Original Post
Four things to say about the £23bn Thames Water needs for infrastructure repair: 1. As I understand it, this covers only extreme, emergency repairs, for infrastructure that’s about to fail or has already done so. 2. It’s almost certainly an underestimate. Another short privatisation🧵
3.It comes on top of Thames Water’s £15bn debt. 4. It also comes on top of the company’s far greater backlog in infrastructure spending since privatisation, of money that should have been spent to bring facilities up to date, meet the needs of a higher population and stop poisoning our rivers.
That could run into many tens, even hundreds of billions. God knows who will pay for this, if anyone ever does. Perhaps it has gone beyond that point.
Perhaps the only infrastructure spending from now on will be for extreme, emergency repairs, and people will live with a failing system for the rest of their lives. The private sector won’t pick up that tab, and I doubt any government will. So much for the efficiencies of privatisation.

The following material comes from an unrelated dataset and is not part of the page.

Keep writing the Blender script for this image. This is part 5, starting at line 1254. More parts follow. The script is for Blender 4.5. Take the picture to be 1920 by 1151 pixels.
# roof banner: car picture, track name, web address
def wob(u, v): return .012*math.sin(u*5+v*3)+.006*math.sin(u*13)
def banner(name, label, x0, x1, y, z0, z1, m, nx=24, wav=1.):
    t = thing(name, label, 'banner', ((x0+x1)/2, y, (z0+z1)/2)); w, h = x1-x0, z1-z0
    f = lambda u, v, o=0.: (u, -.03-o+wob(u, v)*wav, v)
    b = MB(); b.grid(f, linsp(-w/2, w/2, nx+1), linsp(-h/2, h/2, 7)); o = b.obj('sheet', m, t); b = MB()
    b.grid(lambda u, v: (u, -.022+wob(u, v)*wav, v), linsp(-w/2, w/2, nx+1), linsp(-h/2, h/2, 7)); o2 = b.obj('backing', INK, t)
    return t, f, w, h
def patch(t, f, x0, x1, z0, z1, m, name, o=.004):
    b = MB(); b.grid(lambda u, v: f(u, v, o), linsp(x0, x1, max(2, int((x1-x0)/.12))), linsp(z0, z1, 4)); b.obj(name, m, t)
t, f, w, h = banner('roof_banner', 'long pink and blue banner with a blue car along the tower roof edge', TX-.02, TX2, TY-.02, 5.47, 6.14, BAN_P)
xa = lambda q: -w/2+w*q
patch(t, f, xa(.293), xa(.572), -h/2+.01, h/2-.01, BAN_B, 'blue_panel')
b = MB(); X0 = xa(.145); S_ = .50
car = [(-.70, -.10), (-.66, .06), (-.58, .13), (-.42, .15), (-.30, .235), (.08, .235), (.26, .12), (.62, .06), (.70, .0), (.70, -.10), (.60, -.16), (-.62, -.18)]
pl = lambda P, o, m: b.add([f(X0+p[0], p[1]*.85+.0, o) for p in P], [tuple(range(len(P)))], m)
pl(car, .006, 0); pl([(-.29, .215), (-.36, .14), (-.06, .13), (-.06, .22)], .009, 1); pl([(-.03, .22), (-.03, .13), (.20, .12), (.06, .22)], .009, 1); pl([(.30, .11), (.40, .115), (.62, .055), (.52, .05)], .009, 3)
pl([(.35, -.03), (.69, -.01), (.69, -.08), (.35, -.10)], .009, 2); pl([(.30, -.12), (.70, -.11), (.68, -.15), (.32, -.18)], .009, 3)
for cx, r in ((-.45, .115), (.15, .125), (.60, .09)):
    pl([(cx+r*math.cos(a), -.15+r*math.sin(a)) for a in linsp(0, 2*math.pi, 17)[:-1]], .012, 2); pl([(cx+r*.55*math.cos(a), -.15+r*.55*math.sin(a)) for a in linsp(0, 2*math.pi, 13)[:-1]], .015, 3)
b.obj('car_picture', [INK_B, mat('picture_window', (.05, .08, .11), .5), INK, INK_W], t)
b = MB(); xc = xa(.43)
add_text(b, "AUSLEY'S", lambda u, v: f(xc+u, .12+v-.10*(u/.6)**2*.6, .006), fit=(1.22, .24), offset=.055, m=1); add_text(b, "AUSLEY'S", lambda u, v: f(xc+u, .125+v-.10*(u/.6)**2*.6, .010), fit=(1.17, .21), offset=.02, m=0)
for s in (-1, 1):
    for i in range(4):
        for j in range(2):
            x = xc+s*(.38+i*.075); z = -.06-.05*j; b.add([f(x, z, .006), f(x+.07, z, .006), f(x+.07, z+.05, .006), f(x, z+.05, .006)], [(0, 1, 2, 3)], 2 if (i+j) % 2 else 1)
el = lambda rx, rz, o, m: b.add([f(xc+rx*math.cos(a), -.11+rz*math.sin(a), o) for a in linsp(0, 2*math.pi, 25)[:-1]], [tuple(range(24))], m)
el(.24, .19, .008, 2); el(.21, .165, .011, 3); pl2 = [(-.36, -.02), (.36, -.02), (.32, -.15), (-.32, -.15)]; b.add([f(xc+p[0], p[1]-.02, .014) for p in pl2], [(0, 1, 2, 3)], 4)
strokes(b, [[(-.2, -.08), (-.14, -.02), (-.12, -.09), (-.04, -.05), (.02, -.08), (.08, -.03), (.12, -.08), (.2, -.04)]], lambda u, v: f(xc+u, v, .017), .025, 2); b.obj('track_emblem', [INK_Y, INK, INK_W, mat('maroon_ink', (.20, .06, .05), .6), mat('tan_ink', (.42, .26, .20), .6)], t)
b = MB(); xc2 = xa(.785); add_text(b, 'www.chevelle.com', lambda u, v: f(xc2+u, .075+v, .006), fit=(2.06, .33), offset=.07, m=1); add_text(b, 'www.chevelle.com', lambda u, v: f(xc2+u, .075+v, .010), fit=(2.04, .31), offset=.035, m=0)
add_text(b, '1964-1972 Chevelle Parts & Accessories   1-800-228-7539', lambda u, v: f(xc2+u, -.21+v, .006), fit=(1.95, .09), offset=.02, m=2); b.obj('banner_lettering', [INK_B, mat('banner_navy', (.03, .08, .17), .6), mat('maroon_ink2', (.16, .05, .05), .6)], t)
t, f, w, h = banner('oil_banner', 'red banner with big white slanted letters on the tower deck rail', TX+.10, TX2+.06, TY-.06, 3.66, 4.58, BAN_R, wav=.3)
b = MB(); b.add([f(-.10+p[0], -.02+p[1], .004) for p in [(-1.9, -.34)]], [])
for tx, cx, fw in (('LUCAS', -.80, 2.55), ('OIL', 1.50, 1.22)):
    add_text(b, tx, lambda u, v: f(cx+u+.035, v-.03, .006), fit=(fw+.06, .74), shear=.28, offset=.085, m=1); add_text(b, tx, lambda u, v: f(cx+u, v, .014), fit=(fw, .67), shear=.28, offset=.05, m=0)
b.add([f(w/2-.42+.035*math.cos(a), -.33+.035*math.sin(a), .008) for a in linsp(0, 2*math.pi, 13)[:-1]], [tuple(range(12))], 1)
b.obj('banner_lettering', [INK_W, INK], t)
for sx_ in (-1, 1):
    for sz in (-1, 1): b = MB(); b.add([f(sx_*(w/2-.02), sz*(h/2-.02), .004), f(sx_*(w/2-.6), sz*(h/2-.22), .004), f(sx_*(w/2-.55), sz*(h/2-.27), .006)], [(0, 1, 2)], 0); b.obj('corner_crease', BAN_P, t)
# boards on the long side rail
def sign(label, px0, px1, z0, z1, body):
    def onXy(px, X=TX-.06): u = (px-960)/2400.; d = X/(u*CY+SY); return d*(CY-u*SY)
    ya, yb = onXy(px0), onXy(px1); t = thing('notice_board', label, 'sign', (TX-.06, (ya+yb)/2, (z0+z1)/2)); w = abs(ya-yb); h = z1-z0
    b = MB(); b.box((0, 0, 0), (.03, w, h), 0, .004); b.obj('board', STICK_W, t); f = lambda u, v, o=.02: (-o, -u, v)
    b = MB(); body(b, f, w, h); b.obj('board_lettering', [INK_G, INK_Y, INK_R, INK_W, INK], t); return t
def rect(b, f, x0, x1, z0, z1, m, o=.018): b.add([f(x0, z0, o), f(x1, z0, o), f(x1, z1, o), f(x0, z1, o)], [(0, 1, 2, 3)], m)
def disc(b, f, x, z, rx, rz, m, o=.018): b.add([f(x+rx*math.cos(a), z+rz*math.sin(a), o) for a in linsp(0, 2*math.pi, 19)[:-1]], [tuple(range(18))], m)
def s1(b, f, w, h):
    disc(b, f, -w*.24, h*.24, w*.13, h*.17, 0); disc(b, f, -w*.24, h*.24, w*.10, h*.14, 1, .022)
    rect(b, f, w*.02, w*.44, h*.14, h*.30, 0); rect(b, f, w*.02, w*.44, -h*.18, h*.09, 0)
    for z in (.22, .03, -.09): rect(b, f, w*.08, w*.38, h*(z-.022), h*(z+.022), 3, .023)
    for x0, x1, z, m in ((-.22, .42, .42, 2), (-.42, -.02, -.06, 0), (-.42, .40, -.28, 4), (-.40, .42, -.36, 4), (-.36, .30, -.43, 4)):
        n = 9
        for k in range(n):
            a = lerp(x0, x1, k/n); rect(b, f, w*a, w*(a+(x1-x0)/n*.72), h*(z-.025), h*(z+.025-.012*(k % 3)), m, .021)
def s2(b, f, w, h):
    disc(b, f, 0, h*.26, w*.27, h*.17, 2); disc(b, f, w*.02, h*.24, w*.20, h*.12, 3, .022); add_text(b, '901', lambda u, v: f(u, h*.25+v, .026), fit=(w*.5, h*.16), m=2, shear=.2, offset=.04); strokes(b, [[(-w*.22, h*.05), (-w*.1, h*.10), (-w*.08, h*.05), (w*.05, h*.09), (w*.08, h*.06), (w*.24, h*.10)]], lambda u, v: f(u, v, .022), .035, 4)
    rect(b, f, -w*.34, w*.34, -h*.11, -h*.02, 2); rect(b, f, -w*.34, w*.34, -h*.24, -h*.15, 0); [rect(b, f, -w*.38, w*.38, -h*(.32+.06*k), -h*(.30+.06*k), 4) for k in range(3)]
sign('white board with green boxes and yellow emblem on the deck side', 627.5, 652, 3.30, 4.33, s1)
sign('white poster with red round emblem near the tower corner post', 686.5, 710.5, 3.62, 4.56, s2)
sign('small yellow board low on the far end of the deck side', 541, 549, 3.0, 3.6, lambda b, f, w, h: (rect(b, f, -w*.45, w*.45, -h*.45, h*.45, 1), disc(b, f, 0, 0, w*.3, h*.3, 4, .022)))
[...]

I would love to believe we could claw some of this money back. But the main beneficiaries of this legalised theft are long gone - and protected by our extreme and ridiculous limited liability laws, anyway. (Here's an article I wrote about limited liability: www.monbiot.com )
Other People’s Money
Make bosses pay for the disasters they cause By George Monbiot, published in the Guardian 24th May 2018   Once more, they walk away. The senior bosses at Carillion, like those at RBS, Northern Rock an...
www.monbiot.com
Talking of which, why do we so seldom discuss limited liability? In its current form, it’s another great theft that we have naturalised and normalised. We fail to see what a massive transfer of wealth from the poor to the rich and the honest to the crooked it permits.